What the task asks: Your task is to quote the material that follows, in full and exactly.

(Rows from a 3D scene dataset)
┌──
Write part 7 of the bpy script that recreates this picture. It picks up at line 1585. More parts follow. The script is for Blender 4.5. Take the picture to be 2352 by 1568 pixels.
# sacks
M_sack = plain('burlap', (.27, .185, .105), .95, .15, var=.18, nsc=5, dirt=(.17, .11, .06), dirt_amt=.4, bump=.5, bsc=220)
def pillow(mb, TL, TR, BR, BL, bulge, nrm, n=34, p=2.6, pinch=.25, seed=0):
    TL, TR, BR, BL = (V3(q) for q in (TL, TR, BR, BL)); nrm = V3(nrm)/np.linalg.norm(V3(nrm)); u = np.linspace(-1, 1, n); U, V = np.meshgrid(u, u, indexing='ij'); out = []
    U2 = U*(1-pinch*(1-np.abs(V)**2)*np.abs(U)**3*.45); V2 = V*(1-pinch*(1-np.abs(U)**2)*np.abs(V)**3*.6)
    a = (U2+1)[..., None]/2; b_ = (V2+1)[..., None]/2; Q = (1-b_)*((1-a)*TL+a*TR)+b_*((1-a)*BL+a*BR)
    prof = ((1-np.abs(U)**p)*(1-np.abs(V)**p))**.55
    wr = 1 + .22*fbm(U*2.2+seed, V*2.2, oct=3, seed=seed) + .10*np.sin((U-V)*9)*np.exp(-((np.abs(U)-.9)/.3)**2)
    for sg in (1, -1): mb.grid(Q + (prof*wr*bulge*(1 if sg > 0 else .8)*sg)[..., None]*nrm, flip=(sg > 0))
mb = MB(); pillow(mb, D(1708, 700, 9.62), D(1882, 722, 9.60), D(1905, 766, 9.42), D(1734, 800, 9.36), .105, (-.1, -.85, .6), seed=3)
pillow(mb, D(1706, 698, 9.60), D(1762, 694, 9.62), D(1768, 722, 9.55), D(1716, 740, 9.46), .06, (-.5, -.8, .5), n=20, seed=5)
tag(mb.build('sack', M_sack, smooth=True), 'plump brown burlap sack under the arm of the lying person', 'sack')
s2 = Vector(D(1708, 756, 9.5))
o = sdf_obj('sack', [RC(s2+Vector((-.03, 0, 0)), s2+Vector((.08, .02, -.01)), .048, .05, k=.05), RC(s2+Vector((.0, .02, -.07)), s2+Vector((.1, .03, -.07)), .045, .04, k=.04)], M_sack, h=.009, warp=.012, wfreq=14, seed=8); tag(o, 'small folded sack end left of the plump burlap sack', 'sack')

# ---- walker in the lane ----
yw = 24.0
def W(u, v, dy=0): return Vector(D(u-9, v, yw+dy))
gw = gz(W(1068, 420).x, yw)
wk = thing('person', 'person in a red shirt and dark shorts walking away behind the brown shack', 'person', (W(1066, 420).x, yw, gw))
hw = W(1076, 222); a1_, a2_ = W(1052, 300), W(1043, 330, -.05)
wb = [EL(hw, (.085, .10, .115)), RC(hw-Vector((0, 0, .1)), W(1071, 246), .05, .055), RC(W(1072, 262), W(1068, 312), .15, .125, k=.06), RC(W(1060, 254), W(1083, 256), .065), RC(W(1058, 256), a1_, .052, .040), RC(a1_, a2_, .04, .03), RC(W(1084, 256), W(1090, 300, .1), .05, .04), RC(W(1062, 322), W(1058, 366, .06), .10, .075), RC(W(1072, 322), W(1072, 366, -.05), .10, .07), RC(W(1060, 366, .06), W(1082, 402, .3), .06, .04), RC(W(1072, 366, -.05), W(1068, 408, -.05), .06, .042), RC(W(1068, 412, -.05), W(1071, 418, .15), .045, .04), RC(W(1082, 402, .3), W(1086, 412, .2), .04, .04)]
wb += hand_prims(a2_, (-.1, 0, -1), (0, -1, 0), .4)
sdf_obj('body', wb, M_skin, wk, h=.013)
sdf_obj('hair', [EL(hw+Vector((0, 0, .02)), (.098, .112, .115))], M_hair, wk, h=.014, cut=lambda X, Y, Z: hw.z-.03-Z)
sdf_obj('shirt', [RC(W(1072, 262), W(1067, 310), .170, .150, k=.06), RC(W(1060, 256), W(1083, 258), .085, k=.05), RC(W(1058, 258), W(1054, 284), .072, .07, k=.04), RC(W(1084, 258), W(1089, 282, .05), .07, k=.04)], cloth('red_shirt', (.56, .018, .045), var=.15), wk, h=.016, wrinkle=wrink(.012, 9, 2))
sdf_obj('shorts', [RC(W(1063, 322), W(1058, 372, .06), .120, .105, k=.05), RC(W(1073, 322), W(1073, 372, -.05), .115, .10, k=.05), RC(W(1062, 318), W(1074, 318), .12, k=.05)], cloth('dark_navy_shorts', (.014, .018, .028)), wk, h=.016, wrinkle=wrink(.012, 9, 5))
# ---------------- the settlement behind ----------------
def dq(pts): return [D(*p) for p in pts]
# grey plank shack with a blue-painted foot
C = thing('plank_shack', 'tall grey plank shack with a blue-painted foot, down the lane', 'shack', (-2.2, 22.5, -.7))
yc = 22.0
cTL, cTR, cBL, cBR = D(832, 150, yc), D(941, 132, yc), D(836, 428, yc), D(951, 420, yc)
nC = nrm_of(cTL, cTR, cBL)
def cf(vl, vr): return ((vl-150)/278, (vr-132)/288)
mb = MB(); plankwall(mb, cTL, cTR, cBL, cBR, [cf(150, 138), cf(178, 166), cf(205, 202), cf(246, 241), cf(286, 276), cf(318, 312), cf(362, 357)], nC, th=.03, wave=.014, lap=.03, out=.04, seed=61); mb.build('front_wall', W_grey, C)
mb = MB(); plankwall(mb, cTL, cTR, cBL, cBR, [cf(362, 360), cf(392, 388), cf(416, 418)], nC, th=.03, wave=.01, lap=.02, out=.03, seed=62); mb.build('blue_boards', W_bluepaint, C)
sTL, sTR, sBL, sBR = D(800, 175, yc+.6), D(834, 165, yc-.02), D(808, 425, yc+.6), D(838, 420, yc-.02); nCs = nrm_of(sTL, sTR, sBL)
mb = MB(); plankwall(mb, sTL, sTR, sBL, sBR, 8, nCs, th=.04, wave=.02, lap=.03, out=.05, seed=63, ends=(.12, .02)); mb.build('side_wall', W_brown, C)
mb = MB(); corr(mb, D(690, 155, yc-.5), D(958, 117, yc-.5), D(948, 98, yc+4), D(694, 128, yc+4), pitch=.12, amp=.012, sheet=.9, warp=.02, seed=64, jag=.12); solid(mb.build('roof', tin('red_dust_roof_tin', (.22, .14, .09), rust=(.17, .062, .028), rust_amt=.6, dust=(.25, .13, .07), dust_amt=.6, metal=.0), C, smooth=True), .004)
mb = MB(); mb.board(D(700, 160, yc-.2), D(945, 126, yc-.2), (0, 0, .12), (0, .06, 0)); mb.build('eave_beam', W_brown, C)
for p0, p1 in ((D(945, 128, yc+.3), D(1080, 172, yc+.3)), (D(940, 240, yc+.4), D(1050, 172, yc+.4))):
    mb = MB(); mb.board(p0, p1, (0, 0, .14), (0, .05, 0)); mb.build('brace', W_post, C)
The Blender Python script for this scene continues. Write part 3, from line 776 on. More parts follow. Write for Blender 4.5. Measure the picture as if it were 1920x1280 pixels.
└──
The output:
Write part 7 of the bpy script that recreates this picture. It picks up at line 1585. More parts follow. The script is for Blender 4.5. Take the picture to be 2352 by 1568 pixels.
# sacks
M_sack = plain('burlap', (.27, .185, .105), .95, .15, var=.18, nsc=5, dirt=(.17, .11, .06), dirt_amt=.4, bump=.5, bsc=220)
def pillow(mb, TL, TR, BR, BL, bulge, nrm, n=34, p=2.6, pinch=.25, seed=0):
    TL, TR, BR, BL = (V3(q) for q in (TL, TR, BR, BL)); nrm = V3(nrm)/np.linalg.norm(V3(nrm)); u = np.linspace(-1, 1, n); U, V = np.meshgrid(u, u, indexing='ij'); out = []
    U2 = U*(1-pinch*(1-np.abs(V)**2)*np.abs(U)**3*.45); V2 = V*(1-pinch*(1-np.abs(U)**2)*np.abs(V)**3*.6)
    a = (U2+1)[..., None]/2; b_ = (V2+1)[..., None]/2; Q = (1-b_)*((1-a)*TL+a*TR)+b_*((1-a)*BL+a*BR)
    prof = ((1-np.abs(U)**p)*(1-np.abs(V)**p))**.55
    wr = 1 + .22*fbm(U*2.2+seed, V*2.2, oct=3, seed=seed) + .10*np.sin((U-V)*9)*np.exp(-((np.abs(U)-.9)/.3)**2)
    for sg in (1, -1): mb.grid(Q + (prof*wr*bulge*(1 if sg > 0 else .8)*sg)[..., None]*nrm, flip=(sg > 0))
mb = MB(); pillow(mb, D(1708, 700, 9.62), D(1882, 722, 9.60), D(1905, 766, 9.42), D(1734, 800, 9.36), .105, (-.1, -.85, .6), seed=3)
pillow(mb, D(1706, 698, 9.60), D(1762, 694, 9.62), D(1768, 722, 9.55), D(1716, 740, 9.46), .06, (-.5, -.8, .5), n=20, seed=5)
tag(mb.build('sack', M_sack, smooth=True), 'plump brown burlap sack under the arm of the lying person', 'sack')
s2 = Vector(D(1708, 756, 9.5))
o = sdf_obj('sack', [RC(s2+Vector((-.03, 0, 0)), s2+Vector((.08, .02, -.01)), .048, .05, k=.05), RC(s2+Vector((.0, .02, -.07)), s2+Vector((.1, .03, -.07)), .045, .04, k=.04)], M_sack, h=.009, warp=.012, wfreq=14, seed=8); tag(o, 'small folded sack end left of the plump burlap sack', 'sack')

# ---- walker in the lane ----
yw = 24.0
def W(u, v, dy=0): return Vector(D(u-9, v, yw+dy))
gw = gz(W(1068, 420).x, yw)
wk = thing('person', 'person in a red shirt and dark shorts walking away behind the brown shack', 'person', (W(1066, 420).x, yw, gw))
hw = W(1076, 222); a1_, a2_ = W(1052, 300), W(1043, 330, -.05)
wb = [EL(hw, (.085, .10, .115)), RC(hw-Vector((0, 0, .1)), W(1071, 246), .05, .055), RC(W(1072, 262), W(1068, 312), .15, .125, k=.06), RC(W(1060, 254), W(1083, 256), .065), RC(W(1058, 256), a1_, .052, .040), RC(a1_, a2_, .04, .03), RC(W(1084, 256), W(1090, 300, .1), .05, .04), RC(W(1062, 322), W(1058, 366, .06), .10, .075), RC(W(1072, 322), W(1072, 366, -.05), .10, .07), RC(W(1060, 366, .06), W(1082, 402, .3), .06, .04), RC(W(1072, 366, -.05), W(1068, 408, -.05), .06, .042), RC(W(1068, 412, -.05), W(1071, 418, .15), .045, .04), RC(W(1082, 402, .3), W(1086, 412, .2), .04, .04)]
wb += hand_prims(a2_, (-.1, 0, -1), (0, -1, 0), .4)
sdf_obj('body', wb, M_skin, wk, h=.013)
sdf_obj('hair', [EL(hw+Vector((0, 0, .02)), (.098, .112, .115))], M_hair, wk, h=.014, cut=lambda X, Y, Z: hw.z-.03-Z)
sdf_obj('shirt', [RC(W(1072, 262), W(1067, 310), .170, .150, k=.06), RC(W(1060, 256), W(1083, 258), .085, k=.05), RC(W(1058, 258), W(1054, 284), .072, .07, k=.04), RC(W(1084, 258), W(1089, 282, .05), .07, k=.04)], cloth('red_shirt', (.56, .018, .045), var=.15), wk, h=.016, wrinkle=wrink(.012, 9, 2))
sdf_obj('shorts', [RC(W(1063, 322), W(1058, 372, .06), .120, .105, k=.05), RC(W(1073, 322), W(1073, 372, -.05), .115, .10, k=.05), RC(W(1062, 318), W(1074, 318), .12, k=.05)], cloth('dark_navy_shorts', (.014, .018, .028)), wk, h=.016, wrinkle=wrink(.012, 9, 5))
# ---------------- the settlement behind ----------------
def dq(pts): return [D(*p) for p in pts]
# grey plank shack with a blue-painted foot
C = thing('plank_shack', 'tall grey plank shack with a blue-painted foot, down the lane', 'shack', (-2.2, 22.5, -.7))
yc = 22.0
cTL, cTR, cBL, cBR = D(832, 150, yc), D(941, 132, yc), D(836, 428, yc), D(951, 420, yc)
nC = nrm_of(cTL, cTR, cBL)
def cf(vl, vr): return ((vl-150)/278, (vr-132)/288)
mb = MB(); plankwall(mb, cTL, cTR, cBL, cBR, [cf(150, 138), cf(178, 166), cf(205, 202), cf(246, 241), cf(286, 276), cf(318, 312), cf(362, 357)], nC, th=.03, wave=.014, lap=.03, out=.04, seed=61); mb.build('front_wall', W_grey, C)
mb = MB(); plankwall(mb, cTL, cTR, cBL, cBR, [cf(362, 360), cf(392, 388), cf(416, 418)], nC, th=.03, wave=.01, lap=.02, out=.03, seed=62); mb.build('blue_boards', W_bluepaint, C)
sTL, sTR, sBL, sBR = D(800, 175, yc+.6), D(834, 165, yc-.02), D(808, 425, yc+.6), D(838, 420, yc-.02); nCs = nrm_of(sTL, sTR, sBL)
mb = MB(); plankwall(mb, sTL, sTR, sBL, sBR, 8, nCs, th=.04, wave=.02, lap=.03, out=.05, seed=63, ends=(.12, .02)); mb.build('side_wall', W_brown, C)
mb = MB(); corr(mb, D(690, 155, yc-.5), D(958, 117, yc-.5), D(948, 98, yc+4), D(694, 128, yc+4), pitch=.12, amp=.012, sheet=.9, warp=.02, seed=64, jag=.12); solid(mb.build('roof', tin('red_dust_roof_tin', (.22, .14, .09), rust=(.17, .062, .028), rust_amt=.6, dust=(.25, .13, .07), dust_amt=.6, metal=.0), C, smooth=True), .004)
mb = MB(); mb.board(D(700, 160, yc-.2), D(945, 126, yc-.2), (0, 0, .12), (0, .06, 0)); mb.build('eave_beam', W_brown, C)
for p0, p1 in ((D(945, 128, yc+.3), D(1080, 172, yc+.3)), (D(940, 240, yc+.4), D(1050, 172, yc+.4))):
    mb = MB(); mb.board(p0, p1, (0, 0, .14), (0, .05, 0)); mb.build('brace', W_post, C)
The Blender Python script for this scene continues. Write part 3, from line 776 on. More parts follow. Write for Blender 4.5. Measure the picture as if it were 1920x1280 pixels.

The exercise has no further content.